Shepard's four family plays (Curse of the Starving Class, Buried Child, True West and A Lie of the Mind) confirmed his reputation as a playwright of extremes, of setting (the desert and blank prairie are never too far from the front steps of a Sam Shepard family house), of language (a rock-and-roll inflected stylization of American speech, transformed by the 1970s into a more twisted interior form of self-torture), and of form. In these four plays one can see Shepard struggling to find an objective correlative for his vision of family, each success marked also by a fatal failure. Buried Child, though the winner of the 1979 Pulitzer Prize for drama (the first awarded to a play that originated off-Broadway, believe it or not), is burdened by an overdrawn symbolism; True West's entertainment-industry comedy is too light to sustain too deep an insight into its duelling brothers; my own favorite of the four, Curse of the Starving Class, attempts an uneven balance between comic absurdity and blood ritual, and takes not a few headers off this very thin tightrope. Except for True West, these plays are all epic in scope and intention, extremely physical and poetic, sometimes very consciously so.

But attractive to performers and playwrights indeed, for just those same reasons. The Chekhov Company's production of A Lie of the Mind bids fair to confirm Lie's status as the most successful of the four family plays, not least because the symbolism takes a back seat to Shepard's incisive map of the dynamic sexual and social drives that tend to spin families apart. After all the ritualistic and symbolic conceit (none dare call it "bullshit") of his early work, Shepard emerges as a closet psychological realist.

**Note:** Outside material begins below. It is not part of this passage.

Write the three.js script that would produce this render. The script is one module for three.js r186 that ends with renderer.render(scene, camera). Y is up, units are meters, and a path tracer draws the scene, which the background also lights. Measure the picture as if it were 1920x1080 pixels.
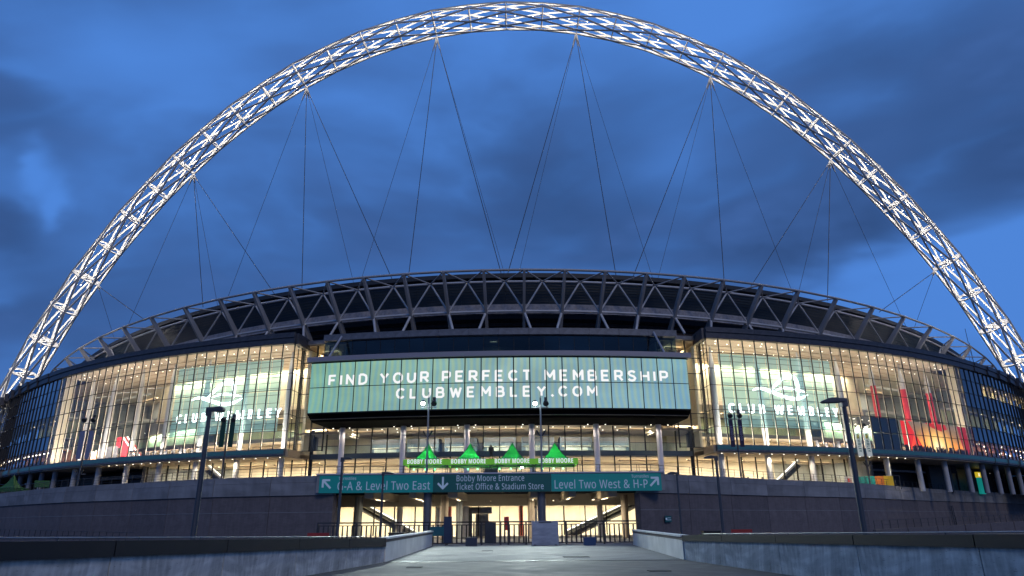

Following the success of his film career, premieres of new Shepard plays have become rarer and rarer, with Shepard's The God of Hell in 2004 the first premiere of a new Shepard play since 2000. So this is a good time for a retrospective of his work, especially to begin assessing its place in the development of American drama in the early 21st century. Now, the Great White Hopes of American drama (no longer exclusively white, heterosexual and male, thank god) assess visions of the margins of America's subcultures and the dynamic conflicts between assimilation and the integrity of individual identity. Shepard's vision placed these same conflicts in the bosom of the American home; nor have these conflicts been resolved there; indeed, with the rightward swing of American culture, many of Shepard's concerns have re-emerged as indictments of an even more debilitating cultural recidivism, even for the white American middle class, Shepard's true milieu. I will be following the Chekhov Company's explorations closely, and if its production of A Lie of the Mind is any indication, the retrospective will provide much energetic food for thought.